» **Task**
Write out, word for word, the stretch of lines beginning at the one with "What Blender Python" and ending at the one with "scn = bpy.context.scene", omitting the images.

» **Available records**
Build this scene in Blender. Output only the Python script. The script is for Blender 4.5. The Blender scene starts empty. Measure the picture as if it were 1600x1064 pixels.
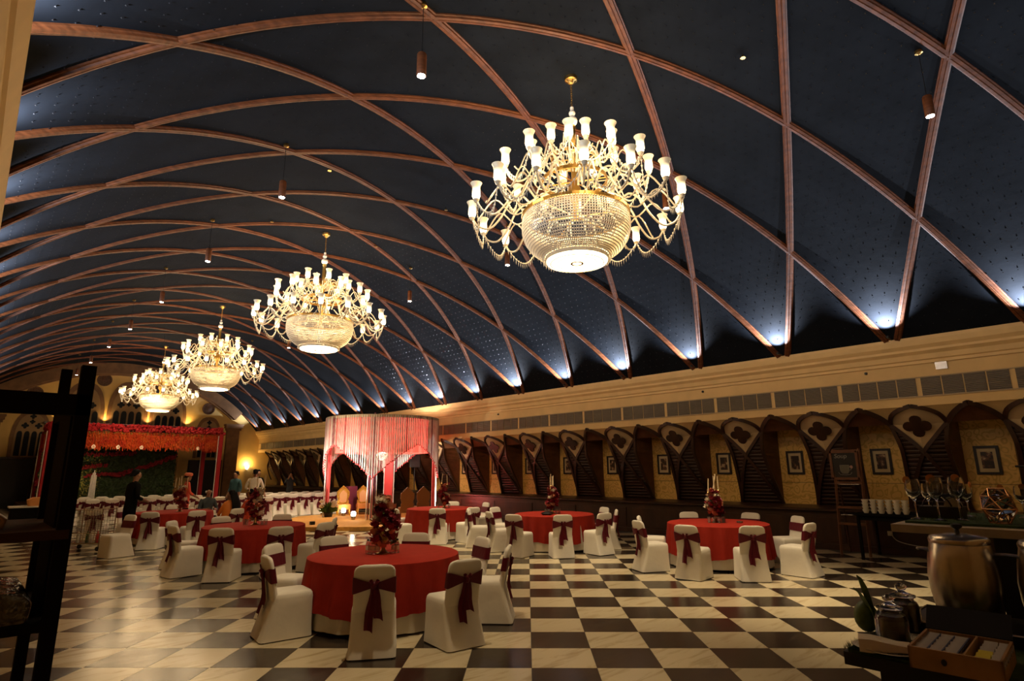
==
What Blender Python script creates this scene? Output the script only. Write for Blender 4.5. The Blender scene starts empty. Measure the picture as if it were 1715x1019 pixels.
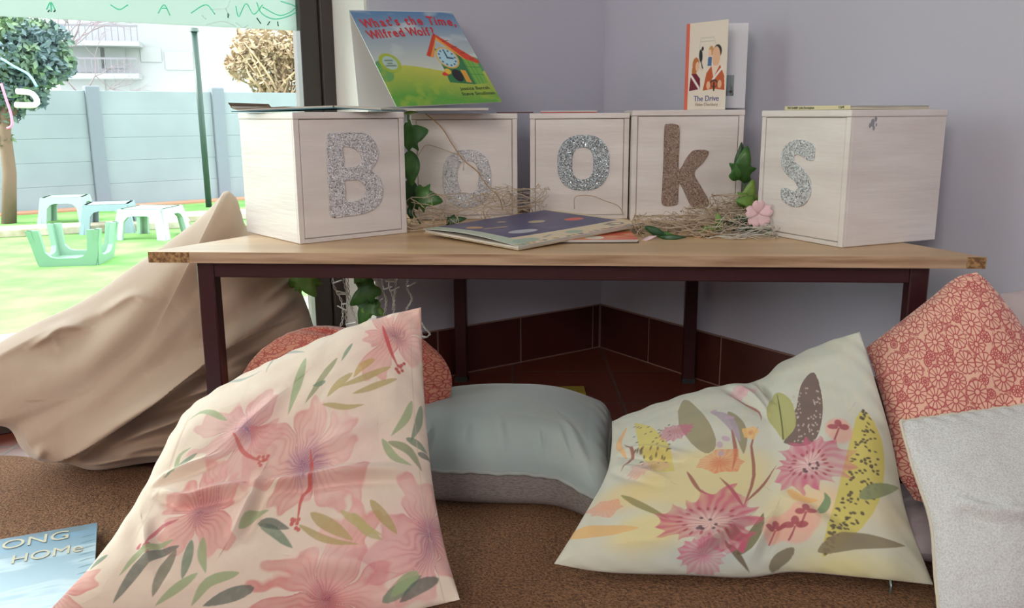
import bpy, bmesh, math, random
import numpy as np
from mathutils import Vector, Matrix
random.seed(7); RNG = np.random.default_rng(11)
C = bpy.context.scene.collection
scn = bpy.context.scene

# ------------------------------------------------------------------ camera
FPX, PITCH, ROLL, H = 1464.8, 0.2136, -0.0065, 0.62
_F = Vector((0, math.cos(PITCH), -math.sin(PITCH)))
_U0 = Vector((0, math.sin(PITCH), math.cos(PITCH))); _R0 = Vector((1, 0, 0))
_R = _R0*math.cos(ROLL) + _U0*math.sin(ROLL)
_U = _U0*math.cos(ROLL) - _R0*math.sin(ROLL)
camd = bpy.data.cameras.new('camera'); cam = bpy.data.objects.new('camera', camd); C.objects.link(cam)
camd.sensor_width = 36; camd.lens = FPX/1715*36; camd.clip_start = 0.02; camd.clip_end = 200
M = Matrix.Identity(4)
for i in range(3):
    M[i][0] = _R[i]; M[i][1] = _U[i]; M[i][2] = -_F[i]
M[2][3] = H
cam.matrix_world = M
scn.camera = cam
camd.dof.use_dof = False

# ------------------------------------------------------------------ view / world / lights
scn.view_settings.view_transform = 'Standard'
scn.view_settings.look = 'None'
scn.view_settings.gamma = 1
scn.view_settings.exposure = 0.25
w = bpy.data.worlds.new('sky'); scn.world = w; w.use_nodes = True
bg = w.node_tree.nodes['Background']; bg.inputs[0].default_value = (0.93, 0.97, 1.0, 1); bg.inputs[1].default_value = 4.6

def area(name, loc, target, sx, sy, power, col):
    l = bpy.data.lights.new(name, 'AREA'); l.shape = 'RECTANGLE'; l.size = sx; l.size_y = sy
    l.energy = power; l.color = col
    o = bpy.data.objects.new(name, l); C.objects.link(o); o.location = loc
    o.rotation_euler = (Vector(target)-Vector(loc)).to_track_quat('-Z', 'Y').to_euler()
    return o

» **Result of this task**
What Blender Python script creates this scene? Output the script only. Write for Blender 4.5. The Blender scene starts empty. Measure the picture as if it were 1715x1019 pixels.
import bpy, bmesh, math, random
import numpy as np
from mathutils import Vector, Matrix
random.seed(7); RNG = np.random.default_rng(11)
C = bpy.context.scene.collection
scn = bpy.context.scene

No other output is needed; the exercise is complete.